§ TO BE DONE: Copy the first line of the material below and every later line through the line containing "except Exception: pass", without any other output.
----
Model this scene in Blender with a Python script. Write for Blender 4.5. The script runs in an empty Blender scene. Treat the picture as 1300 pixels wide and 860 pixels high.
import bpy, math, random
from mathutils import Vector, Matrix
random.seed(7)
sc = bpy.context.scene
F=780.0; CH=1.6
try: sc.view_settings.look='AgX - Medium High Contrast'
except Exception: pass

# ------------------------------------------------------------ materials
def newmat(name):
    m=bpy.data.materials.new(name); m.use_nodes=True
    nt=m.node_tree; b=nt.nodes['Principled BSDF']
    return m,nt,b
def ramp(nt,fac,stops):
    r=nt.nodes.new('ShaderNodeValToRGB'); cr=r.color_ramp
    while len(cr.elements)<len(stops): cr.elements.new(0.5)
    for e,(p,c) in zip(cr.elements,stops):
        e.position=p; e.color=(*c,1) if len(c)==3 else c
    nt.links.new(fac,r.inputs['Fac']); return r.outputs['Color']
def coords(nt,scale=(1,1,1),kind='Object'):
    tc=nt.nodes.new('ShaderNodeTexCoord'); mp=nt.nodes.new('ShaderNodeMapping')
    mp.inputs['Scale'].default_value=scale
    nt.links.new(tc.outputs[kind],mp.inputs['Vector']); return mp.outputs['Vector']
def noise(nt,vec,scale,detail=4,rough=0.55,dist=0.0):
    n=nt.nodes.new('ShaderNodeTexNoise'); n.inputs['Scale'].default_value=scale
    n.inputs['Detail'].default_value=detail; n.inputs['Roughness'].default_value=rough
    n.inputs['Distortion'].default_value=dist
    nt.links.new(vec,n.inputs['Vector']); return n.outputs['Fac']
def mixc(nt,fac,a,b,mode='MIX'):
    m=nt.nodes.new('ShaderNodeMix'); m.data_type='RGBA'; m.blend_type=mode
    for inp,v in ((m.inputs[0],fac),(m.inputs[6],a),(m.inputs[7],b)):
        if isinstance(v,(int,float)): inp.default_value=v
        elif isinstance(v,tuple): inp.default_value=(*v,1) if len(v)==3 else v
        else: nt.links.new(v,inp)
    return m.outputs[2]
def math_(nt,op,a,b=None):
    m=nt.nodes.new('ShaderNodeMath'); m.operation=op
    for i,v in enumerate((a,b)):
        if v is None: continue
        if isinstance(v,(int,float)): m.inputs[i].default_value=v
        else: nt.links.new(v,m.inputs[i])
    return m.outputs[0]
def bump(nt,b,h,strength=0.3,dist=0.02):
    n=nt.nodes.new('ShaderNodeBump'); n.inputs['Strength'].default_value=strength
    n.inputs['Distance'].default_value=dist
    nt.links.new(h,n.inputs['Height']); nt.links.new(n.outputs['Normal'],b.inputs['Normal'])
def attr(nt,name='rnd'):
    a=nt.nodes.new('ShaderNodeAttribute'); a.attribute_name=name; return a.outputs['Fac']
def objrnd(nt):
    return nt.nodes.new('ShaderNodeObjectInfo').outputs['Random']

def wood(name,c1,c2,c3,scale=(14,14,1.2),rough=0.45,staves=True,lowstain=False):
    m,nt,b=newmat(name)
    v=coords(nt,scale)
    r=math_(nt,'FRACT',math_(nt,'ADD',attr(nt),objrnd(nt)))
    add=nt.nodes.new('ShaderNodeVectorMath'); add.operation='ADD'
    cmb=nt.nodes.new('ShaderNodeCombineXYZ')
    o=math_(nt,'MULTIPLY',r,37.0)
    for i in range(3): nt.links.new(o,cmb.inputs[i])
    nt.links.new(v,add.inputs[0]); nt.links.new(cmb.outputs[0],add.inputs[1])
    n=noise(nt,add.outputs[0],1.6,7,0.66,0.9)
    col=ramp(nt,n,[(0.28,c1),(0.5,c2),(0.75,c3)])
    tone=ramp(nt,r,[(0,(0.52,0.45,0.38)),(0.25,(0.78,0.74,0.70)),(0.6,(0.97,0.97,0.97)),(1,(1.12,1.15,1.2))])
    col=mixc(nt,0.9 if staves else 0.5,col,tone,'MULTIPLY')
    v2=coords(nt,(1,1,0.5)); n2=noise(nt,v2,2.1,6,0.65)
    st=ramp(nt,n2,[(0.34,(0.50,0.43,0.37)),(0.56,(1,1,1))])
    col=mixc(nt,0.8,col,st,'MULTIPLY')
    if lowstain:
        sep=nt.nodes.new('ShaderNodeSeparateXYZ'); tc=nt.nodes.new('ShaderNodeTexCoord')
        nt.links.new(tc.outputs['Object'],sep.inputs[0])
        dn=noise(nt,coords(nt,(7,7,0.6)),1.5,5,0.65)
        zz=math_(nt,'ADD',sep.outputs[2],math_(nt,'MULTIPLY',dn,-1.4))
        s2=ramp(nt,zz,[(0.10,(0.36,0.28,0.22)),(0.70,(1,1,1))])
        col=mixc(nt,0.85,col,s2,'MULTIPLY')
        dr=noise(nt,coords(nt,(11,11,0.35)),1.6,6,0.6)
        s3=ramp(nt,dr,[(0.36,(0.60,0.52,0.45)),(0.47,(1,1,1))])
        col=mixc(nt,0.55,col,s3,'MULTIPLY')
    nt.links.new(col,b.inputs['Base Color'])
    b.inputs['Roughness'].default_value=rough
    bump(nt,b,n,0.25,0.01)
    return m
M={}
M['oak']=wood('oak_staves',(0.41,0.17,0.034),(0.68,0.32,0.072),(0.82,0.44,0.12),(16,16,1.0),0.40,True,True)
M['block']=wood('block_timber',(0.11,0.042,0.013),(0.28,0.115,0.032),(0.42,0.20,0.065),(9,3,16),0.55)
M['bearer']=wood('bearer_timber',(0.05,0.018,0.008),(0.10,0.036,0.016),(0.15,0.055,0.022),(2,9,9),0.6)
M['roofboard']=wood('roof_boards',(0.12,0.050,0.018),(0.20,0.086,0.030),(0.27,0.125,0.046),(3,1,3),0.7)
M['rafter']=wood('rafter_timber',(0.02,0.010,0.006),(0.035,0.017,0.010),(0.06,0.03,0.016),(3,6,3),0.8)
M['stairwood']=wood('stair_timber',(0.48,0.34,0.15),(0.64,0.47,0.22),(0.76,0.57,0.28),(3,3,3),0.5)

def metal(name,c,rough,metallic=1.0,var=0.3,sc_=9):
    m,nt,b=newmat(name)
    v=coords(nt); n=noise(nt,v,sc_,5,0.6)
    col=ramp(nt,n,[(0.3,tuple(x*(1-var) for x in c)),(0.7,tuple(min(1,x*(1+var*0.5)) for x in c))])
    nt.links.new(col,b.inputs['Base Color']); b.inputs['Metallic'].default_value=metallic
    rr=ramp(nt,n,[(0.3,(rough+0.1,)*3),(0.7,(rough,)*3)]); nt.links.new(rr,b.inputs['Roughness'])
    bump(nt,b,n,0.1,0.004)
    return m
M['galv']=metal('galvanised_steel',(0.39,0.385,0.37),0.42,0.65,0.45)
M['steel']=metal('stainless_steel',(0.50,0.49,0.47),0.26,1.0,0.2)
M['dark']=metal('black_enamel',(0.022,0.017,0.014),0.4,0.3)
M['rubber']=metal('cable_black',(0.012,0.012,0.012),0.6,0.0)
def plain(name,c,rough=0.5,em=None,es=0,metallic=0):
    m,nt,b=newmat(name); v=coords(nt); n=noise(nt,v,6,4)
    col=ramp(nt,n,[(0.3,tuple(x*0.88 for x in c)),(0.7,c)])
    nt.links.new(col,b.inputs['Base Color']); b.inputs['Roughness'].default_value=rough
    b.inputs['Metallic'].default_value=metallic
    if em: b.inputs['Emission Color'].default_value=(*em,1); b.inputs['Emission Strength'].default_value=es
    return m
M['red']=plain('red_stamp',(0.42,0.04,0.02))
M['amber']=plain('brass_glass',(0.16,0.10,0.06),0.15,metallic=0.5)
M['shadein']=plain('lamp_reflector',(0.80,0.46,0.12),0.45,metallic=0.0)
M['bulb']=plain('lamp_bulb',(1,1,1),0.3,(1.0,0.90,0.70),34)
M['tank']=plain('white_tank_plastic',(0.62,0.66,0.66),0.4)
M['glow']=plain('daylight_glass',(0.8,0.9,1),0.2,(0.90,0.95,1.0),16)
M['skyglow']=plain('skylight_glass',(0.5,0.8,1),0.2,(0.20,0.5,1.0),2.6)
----
§ THE ANSWER:
Model this scene in Blender with a Python script. Write for Blender 4.5. The script runs in an empty Blender scene. Treat the picture as 1300 pixels wide and 860 pixels high.
import bpy, math, random
from mathutils import Vector, Matrix
random.seed(7)
sc = bpy.context.scene
F=780.0; CH=1.6
try: sc.view_settings.look='AgX - Medium High Contrast'
except Exception: pass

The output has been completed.